*DATA PROVIDED:*
** Begin **
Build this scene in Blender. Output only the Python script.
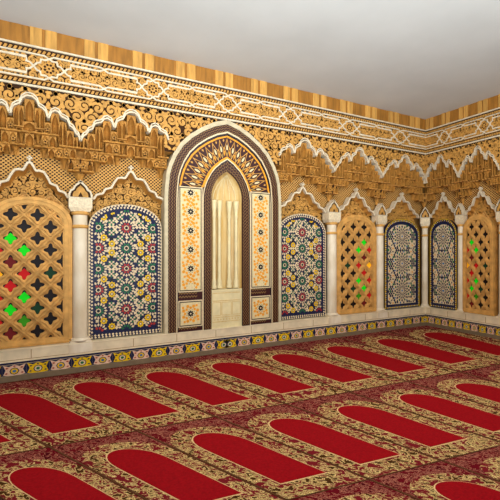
import bpy, math, random
from mathutils import Vector, Matrix
R = random.Random(7)
PI = math.pi
sc = bpy.context.scene
COL = sc.collection
for o in list(bpy.data.objects): bpy.data.objects.remove(o)

# ---------------------------------------------------------------- camera
cam = bpy.data.objects.new('camera', bpy.data.cameras.new('camera')); COL.objects.link(cam)
cam.data.sensor_width = 36; cam.data.sensor_fit = 'HORIZONTAL'; cam.data.lens = 36*390.6/500
cam.location = (-7.273, -5.623, 1.6)
cam.rotation_euler = (PI/2, 0, math.atan2(-0.4718, 0.8817))
cam.data.clip_start = .05
sc.camera = cam
# ---------------------------------------------------------------- light
w = bpy.data.worlds.new('world'); sc.world = w; w.use_nodes = True
w.node_tree.nodes['Background'].inputs[0].default_value = (1.0, .985, .955, 1)
w.node_tree.nodes['Background'].inputs[1].default_value = .18
def area(name, loc, target, sx, sy, energy, col, spread=PI):
    l = bpy.data.lights.new(name, 'AREA'); l.shape = 'RECTANGLE'; l.size = sx; l.size_y = sy
    l.energy = energy; l.color = col; l.spread = spread
    o = bpy.data.objects.new(name, l); COL.objects.link(o); o.location = loc
    o.rotation_euler = (Vector(target)-Vector(loc)).to_track_quat('-Z', 'Y').to_euler(); return o
area('added_key_light', (-4.7, -3.9, 4.35), (-4.0, -.2, .9), 6.6, .5, 330, (1, .97, .92))  # unseen strip lamp added to light the walls and shade their relief
area('added_ceiling_fill', (-6.6, -6.4, .9), (-5.2, -3.2, 4.4), 6, 4, 520, (.84, .95, 1), 1.9)  # unseen area lamp added to brighten the ceiling from below
vs = sc.view_settings
vs.view_transform = 'Standard'; vs.look = 'None'; vs.exposure = -0.26; vs.gamma = 1; vs.use_curve_mapping = False

# ---------------------------------------------------------------- materials
def lin(c):
    return tuple((x/255/12.92 if x/255 <= .04045 else ((x/255+.055)/1.055)**2.4) for x in c) + (1,)
def newmat(name, rough=.7):
    m = bpy.data.materials.new(name); m.use_nodes = True
    nt = m.node_tree; b = nt.nodes['Principled BSDF']; b.inputs['Roughness'].default_value = rough
    b.inputs['Specular IOR Level'].default_value = .25
    return m, nt, b
def mat(name, c, rough=.7, var=.0, scale=8, bump=0, emit=0, c2=None, coord='Object', stretch=(1, 1, 1)):
    m, nt, b = newmat(name, rough)
    b.inputs['Base Color'].default_value = lin(c)
    if var or bump or c2:
        tc = nt.nodes.new('ShaderNodeTexCoord'); mp = nt.nodes.new('ShaderNodeMapping'); mp.inputs['Scale'].default_value = stretch
        n = nt.nodes.new('ShaderNodeTexNoise'); n.inputs['Scale'].default_value = scale; n.inputs['Detail'].default_value = 4
        nt.links.new(tc.outputs[coord], mp.inputs[0]); nt.links.new(mp.outputs[0], n.inputs['Vector'])
        if var or c2:
            r = nt.nodes.new('ShaderNodeValToRGB'); r.color_ramp.elements[0].position = .3; r.color_ramp.elements[1].position = .7
            lo = tuple(max(0, x*(1-var)) for x in c) if not c2 else c2
            r.color_ramp.elements[0].color = lin(lo); r.color_ramp.elements[1].color = lin(tuple(min(255, x*(1+var*.5)) for x in c))
            nt.links.new(n.outputs['Fac'], r.inputs[0]); nt.links.new(r.outputs[0], b.inputs['Base Color'])
        if bump:
            bp = nt.nodes.new('ShaderNodeBump'); bp.inputs['Strength'].default_value = bump; bp.inputs['Distance'].default_value = .01
            nt.links.new(n.outputs['Fac'], bp.inputs['Height']); nt.links.new(bp.outputs[0], b.inputs['Normal'])
    if emit:
        b.inputs['Emission Color'].default_value = lin(c); b.inputs['Emission Strength'].default_value = emit
    return m
GOLD = mat('carved_gold_plaster', (198, 144, 70), .65, .16, 14, .25)
GOLD2 = mat('shaded_gold_plaster', (184, 128, 56), .65, .14, 10, .2)  # gold darkened for the stalactite work, niche shade put into the colour
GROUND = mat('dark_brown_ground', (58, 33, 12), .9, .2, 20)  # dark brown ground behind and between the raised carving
LATT = mat('ochre_wood_lattice', (214, 160, 86), .6, .14, 9, .15)
CREAM = mat('cream_trim_paint', (216, 199, 170), .6, .08, 20)
FRAMEM = mat('grey_cream_stone', (200, 184, 150), .6, .08, 12)
MARB = mat('cream_marble', (232, 218, 194), .35, .07, 5, 0, c2=(212, 190, 156), stretch=(1, 1, .5))
CAPM = mat('carved_cream_marble', (226, 206, 172), .5, .10, 40, .5)
SILL = mat('sill_stone', (232, 212, 176), .5, .08, 6)
JOINT = mat('stone_joint', (168, 132, 88), .8)
WOODL = mat('cornice_wood_light', (200, 148, 74), .5, .16, 6, .1, stretch=(4, 4, .5))
WOODD = mat('cornice_wood_dark', (158, 106, 42), .5, .16, 6, .1, stretch=(4, 4, .5))
NAVY = mat('navy_tile', (30, 34, 66), .3, .1, 40)
TCREAM = mat('cream_tile', (226, 202, 162), .3, .08, 40)
PINK = mat('pale_pink_tile', (232, 190, 160), .3, .05, 40)
YEL = mat('yellow_tile', (236, 190, 20), .3, .08, 40)
RED = mat('brick_red_tile', (165, 52, 44), .3, .1, 40)
GRN = mat('green_tile', (36, 104, 66), .3, .1, 40)
PGRN = mat('pale_green_tile', (150, 178, 130), .3, .1, 40)
BLU = mat('blue_tile', (70, 112, 160), .3, .1, 40)
BLK = mat('black_tile', (26, 22, 26), .3)
MAROON = mat('maroon_mosaic', (58, 22, 22), .45, .2, 60)
OLIVE = mat('olive_gold_mosaic', (136, 104, 60), .45, .15, 60)
ORANGE = mat('orange_mosaic', (232, 152, 34), .4, .1, 30)
SAND = mat('sand_mosaic', (222, 200, 152), .4, .06, 30)
ONYX = mat('honey_marble', (222, 196, 140), .35, .0, 5, 0, c2=(200, 158, 88), stretch=(4, 4, .45))
ONYXL = mat('pale_honey_marble', (226, 208, 160), .35, .06, 8)
PLINTH = mat('grey_brown_plinth', (128, 108, 84), .8, .08, 12)
PLASTER = mat('ceiling_plaster', (206, 205, 201), .9, .03, 1.2)
WALLM = mat('plain_ochre_plaster', (150, 108, 54), .8, .1, 5)
GDARK = mat('dark_window_glass', (22, 13, 14), .6)
GG = mat('green_glass', (10, 190, 20), .7, emit=.55)
GG2 = mat('olive_green_glass', (50, 130, 14), .7, emit=.3)
GDG = mat('deep_green_glass', (14, 52, 30), .7, emit=.2)
GR = mat('red_glass', (175, 16, 18), .7, emit=.4)
GDR = mat('dark_red_glass', (100, 20, 20), .7, emit=.25)
GY = mat('amber_glass', (240, 170, 20), .7, emit=.5)
FLOORM = mat('floor_screed', (90, 60, 45), .9, .1, 4)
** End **
Omitting all pictures, restate exactly the lines of the material from its start through the line that contains "for o in list(bpy.data.objects): bpy.data.objects.remove(o)".

Build this scene in Blender. Output only the Python script.
import bpy, math, random
from mathutils import Vector, Matrix
R = random.Random(7)
PI = math.pi
sc = bpy.context.scene
COL = sc.collection
for o in list(bpy.data.objects): bpy.data.objects.remove(o)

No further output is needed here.